• Last modified 653 days ago (Dec. 12, 2019)


A warning shot for wind farm foes

At long last we’ve found an issue on which we can agree with firebrand county commissioner Dianne Novak. It’s high time to impose a moratorium on wind farms — not on developing them, as she proposes, but on allowing the issue to hold the county hostage.

She and others in the increasingly radical minority intent on blocking environmentally conscious, economically advantageous development within the county need to stop beating a dead horse before it’s too late — if we haven’t already reached that point.

Last week’s incident in which overly impassioned wind farm protester Amy Stutzman allegedly fired a gun in the vicinity of wind farm surveyors while arguing with them is merely the latest in a series of warning signs that it’s time for county residents more even-tempered than she and Novak to step in and demand an end to continual sniping — literally or figuratively.

Ironically, Novak, Stutzman, and other leaders of the anti-wind-farm movement have done more to damage their cause than to support it.

In the criminal justice system, everyone is innocent unless proved guilty.

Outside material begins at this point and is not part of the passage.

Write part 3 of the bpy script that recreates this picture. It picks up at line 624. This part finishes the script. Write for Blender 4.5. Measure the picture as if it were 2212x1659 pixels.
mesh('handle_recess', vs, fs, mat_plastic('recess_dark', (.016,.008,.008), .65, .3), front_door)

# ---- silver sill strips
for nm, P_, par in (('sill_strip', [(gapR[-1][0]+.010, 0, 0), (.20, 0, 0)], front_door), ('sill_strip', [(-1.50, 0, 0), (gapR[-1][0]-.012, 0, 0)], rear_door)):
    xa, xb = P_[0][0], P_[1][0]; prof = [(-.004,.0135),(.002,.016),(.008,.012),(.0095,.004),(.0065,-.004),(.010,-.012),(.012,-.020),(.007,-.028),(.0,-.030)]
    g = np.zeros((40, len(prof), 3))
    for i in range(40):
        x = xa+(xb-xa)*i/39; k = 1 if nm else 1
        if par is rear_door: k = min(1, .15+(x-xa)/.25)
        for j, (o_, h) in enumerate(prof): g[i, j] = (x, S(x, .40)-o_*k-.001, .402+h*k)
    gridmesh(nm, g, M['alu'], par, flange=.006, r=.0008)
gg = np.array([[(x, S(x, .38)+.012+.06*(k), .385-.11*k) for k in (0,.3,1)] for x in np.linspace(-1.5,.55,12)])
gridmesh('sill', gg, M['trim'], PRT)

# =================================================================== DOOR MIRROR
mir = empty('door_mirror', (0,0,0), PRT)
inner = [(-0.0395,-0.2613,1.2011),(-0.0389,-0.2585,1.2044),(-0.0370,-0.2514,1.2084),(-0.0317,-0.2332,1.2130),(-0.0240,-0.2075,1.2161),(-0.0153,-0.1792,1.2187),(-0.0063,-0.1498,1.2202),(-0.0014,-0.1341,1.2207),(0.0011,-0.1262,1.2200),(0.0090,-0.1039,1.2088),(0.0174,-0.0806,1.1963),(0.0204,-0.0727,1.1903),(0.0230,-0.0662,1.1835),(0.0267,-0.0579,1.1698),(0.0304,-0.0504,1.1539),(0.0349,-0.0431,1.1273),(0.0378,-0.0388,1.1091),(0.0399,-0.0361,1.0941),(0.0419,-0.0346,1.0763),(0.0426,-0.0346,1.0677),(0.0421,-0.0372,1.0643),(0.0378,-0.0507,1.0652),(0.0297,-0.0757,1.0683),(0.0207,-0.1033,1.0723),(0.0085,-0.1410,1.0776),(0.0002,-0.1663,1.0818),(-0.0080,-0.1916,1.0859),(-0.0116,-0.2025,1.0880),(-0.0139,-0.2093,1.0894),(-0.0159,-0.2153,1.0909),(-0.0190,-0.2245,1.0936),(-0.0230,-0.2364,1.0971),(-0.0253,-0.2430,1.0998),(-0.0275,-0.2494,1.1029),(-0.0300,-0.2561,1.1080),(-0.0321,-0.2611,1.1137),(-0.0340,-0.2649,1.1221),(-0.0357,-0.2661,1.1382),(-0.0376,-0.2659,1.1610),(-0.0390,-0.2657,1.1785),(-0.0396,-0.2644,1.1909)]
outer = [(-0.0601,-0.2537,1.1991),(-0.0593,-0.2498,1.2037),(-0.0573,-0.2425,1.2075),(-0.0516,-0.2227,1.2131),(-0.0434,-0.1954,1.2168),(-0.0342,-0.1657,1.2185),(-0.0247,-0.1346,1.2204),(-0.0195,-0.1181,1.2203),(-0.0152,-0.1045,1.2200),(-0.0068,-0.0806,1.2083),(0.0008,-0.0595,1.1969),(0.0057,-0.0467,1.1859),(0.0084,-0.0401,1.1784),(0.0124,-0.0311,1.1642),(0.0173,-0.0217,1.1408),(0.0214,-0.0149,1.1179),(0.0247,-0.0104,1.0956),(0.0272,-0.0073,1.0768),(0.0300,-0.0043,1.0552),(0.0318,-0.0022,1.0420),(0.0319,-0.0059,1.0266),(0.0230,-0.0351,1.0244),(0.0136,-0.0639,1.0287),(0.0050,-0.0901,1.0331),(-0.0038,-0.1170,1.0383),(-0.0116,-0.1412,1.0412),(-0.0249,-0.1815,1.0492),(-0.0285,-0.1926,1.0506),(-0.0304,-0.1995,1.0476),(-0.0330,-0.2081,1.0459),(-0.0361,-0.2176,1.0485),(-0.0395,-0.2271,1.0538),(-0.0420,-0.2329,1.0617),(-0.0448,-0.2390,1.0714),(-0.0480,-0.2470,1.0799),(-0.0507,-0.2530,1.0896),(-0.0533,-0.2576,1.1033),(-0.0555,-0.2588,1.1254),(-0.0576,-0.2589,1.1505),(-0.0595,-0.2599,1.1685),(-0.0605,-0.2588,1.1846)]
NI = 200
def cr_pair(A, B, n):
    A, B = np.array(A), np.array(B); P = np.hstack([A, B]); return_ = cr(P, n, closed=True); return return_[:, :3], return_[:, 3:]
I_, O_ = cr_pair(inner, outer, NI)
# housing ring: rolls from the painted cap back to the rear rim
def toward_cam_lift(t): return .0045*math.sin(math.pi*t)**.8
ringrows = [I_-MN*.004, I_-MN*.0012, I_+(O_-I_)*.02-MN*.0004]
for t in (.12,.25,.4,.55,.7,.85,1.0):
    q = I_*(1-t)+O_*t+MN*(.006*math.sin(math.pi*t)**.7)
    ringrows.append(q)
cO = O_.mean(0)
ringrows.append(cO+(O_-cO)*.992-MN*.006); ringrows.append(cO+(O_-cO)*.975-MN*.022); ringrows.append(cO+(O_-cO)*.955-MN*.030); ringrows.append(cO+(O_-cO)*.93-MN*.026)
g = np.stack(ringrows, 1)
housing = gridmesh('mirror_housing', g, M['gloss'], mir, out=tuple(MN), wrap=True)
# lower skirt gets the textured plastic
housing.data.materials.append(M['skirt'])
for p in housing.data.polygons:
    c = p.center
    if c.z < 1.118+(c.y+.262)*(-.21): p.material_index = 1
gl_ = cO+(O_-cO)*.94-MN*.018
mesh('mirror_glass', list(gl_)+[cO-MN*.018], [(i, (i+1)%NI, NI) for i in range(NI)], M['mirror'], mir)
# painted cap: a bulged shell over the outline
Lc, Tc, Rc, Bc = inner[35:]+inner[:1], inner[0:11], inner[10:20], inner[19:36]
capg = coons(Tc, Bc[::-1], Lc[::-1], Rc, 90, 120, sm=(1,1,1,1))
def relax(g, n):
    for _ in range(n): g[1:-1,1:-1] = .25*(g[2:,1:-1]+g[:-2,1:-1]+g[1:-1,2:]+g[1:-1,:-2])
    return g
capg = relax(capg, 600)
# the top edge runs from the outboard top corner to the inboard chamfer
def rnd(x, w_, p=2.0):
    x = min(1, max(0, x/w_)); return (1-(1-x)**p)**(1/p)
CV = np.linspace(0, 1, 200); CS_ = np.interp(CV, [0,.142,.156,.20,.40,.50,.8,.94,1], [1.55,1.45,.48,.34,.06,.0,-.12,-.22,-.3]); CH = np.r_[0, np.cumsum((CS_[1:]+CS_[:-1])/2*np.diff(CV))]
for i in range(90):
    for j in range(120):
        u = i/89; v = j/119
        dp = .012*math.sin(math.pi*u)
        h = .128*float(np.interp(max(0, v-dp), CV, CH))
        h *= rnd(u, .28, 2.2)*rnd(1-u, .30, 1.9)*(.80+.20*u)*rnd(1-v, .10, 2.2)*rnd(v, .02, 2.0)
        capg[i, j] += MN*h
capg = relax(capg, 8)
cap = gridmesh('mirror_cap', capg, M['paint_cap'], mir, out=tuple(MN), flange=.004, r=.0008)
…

In the court of public opinion, however, Marion County already has been tried and convicted — once again — as being intent on erecting roadblocks to economic development and on stoking passions to the extent that they lead to gun-toting, redneck violence.

Our image has become so tarnished by perpetual haggling and violent emotions of wind farm opponents that the only people eager to do business in the county are blood-sucking lawyers, who see the opportunity to siphon off not only the savings of enflamed wind farm opponents but also the potential economic windfall owed to taxpayers.

Enough is enough. It’s time for average citizens to begin turning their backs on the antics of the overly emotional few who, having failed to defeat wind farms when they had their chance, now want to drag the county through endless lawsuits and political bickering rather than demonstrate true civic leadership and move on.

When any simmering dispute begins showing signs of boiling over into violence, it’s time for responsible leaders to stop stoking the fire — and for responsible voters to warn them that any admiration for sticking to their guns shouldn’t be taken too literally.